Sollten die Vorwürfe zutreffen, wäre dies ein neuerlicher Tabubruch des belarussischen Diktators. Entsprechend klar fallen die Reaktionen aus den Reihen der Europäischen Union aus:

  • Bundesaußenminister Heiko Maas (SPD) haterzwungene Landungmit scharfen Worten verurteilt und die Freilassung des belarussischen Oppositionellen Roman Protasewitsch verlangt. Die Bundesregierung sei "sehr besorgt über Meldungen, dass auf diesem Weg der Journalist Roman Protasewitsch verhaftet wurde", fügte Maas hinzu.
  • "Es ist absolut inakzeptabel, den Ryanair-Flug von Athen nach Vilnius zu zwingen, in Minsk zu landen", schrieb EU-Kommissionschefin Ursula von der Leyen. Alle Passagiere müssten in der Lage sein, ihre Reise nach Vilnius unverzüglich fortzusetzen, und ihre Sicherheit müsse sichergestellt werden. Verletzungen der internationalen Luftverkehrsregeln müssten Konsequenzen haben.
  • Der EU-Außenbeauftragte Josep Borrell forderte: "Alle Passagiere müssen ihre Reise umgehend fortsetzen können." Er schloss dabei Roman Protassewitsch ausdrücklich mit ein
  • Am deutlichsten wurde der polnische Ministerpräsident Mateusz Morawiecki. Er verurteilte "Entführung eines Zivilflugzeugs" als "Akt des Staatsterrorismus".

Dieser Einschätzung schloss sich auch der CDU-Außenexperte Norbert Röttgen an. Vizekanzler Olaf Scholz (SPD) erklärte: "Ein solcher Akt verstößt gegen internationales Recht und kann nicht unbeantwortet bleiben." Aus etlichen anderen europäischen Ländern kamen ebenfalls entsetzte und empörte Reaktionen. Vereinbart ist, dass die offenbar erzwungene Notlandung des Flugzeugs beim EU-Sondergipfel am Montagabend diskutiert wird – und weitere Konsequenzen gegen das Lukaschenko-Regime beschlossen werden. Auch die Nato hat sich mittlerweile eingeschaltet. Das Verteidigungsbündnis nannte die Flugzeug-Umleitung durch Minsk einen "ernsthaften und gefährlichen Vorfall".

Inzwischen ist die Ryanair-Maschine – nun mit der Flugnummer FR497 – in Vilnius gelandet. Ob Roman Protassewitsch an Bord an Bord war, ist noch nicht bekannt.
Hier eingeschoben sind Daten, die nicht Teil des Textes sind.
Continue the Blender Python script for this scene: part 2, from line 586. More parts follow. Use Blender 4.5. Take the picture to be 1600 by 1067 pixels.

Die in Litauen im Exil lebende Oppositionsführerin Swetlana Tichanowskaja erklärte, ihm drohe nun die Todesstrafe in seinem Heimatland. Bevor Protassewitsch von den Soldaten abgeführt worden sei, soll er seinem Mitreisenden seine furchtbare Vorahnung mitgeteilt haben. "Sie werden mich hier hinrichten."

Hinweis der Redaktion: Dieser Artikel wurde mehrfach um neue Informationen ergänzt.